Saturday’s London Pride celebrations were marred by a group of anti-trans feminists who were somehow allowed to lead the parade.

The group, Get the L Out, forced their way to the head of the parade, in front of Mayor Sadiq Khan and Equalities Minister Penny Mordaunt, and led the march for much of the way through the city’s streets.

They held up banners that claimed that “trans activism erases lesbianism” and handed out anti-trans leaflets, asserting that “lesbian rights are under attack by the trans movement.” They also urged lesbian women to leave the LGBT community and “form their own independent movement.”
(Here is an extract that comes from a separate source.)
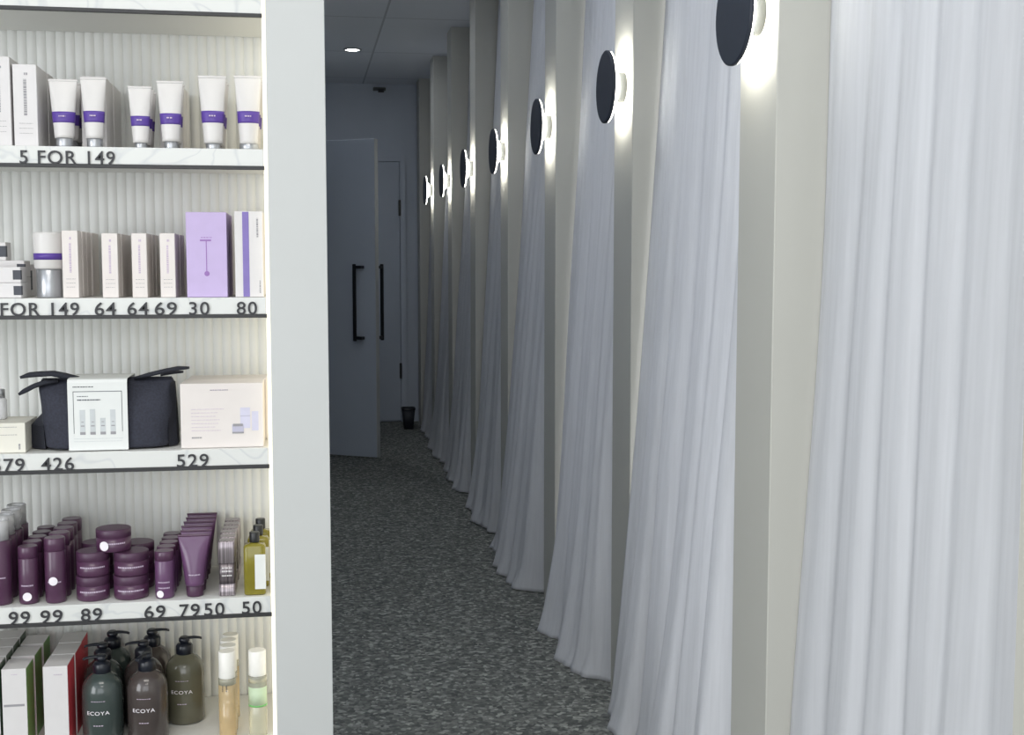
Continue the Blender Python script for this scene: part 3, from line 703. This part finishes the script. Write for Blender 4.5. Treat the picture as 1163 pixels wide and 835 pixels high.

The organisers of Pride have been slammed for not taking quick action to remove the women from the march, effectively giving them a platform for their offensive and hateful views.

“That a transphobic group who are actively working against the community were able to walk the length of the route, that they faced no obstruction and were able to distribute leaflets filled with myths and lies, is hard to believe,” said Ruth Hunt, CEO of UK LGBT rights organisation Stonewall.

“Pride in London had a duty to act and protect trans people yesterday. They didn’t. They had a duty to condemn the hatred directed at trans people. They didn’t.”

Pride in London said in a statement that it was “sorry to any of our trans siblings and their allies who have been affected.”

The organisation agreed that the protesters “showed a level of bigotry, ignorance and hate that is unacceptable,” adding that, “We reject what this group stands for. They do not share our values, which are about inclusion and respect and support for the most marginalised parts of our community.”

Pride in London claimed that they could not forcibly remove the group “as their protest was not a criminal offence.” Instead they “moved them to an area far in front of the official parade start to separate them.”

Kristine Garina, President of European Pride Organisers Association, commented that, “The Pride movement was begun by trans people and trans people must always be welcome at Pride. We utterly condemn the transphobic, hateful protestors who blocked the Pride in London Parade yesterday.”

Saturday’s parade saw around 30,000 people, representing 472 organisations, marching through the capital. An estimated 1 million others lined the streets to cheer them on. The event concluded with performances at Trafalgar Square.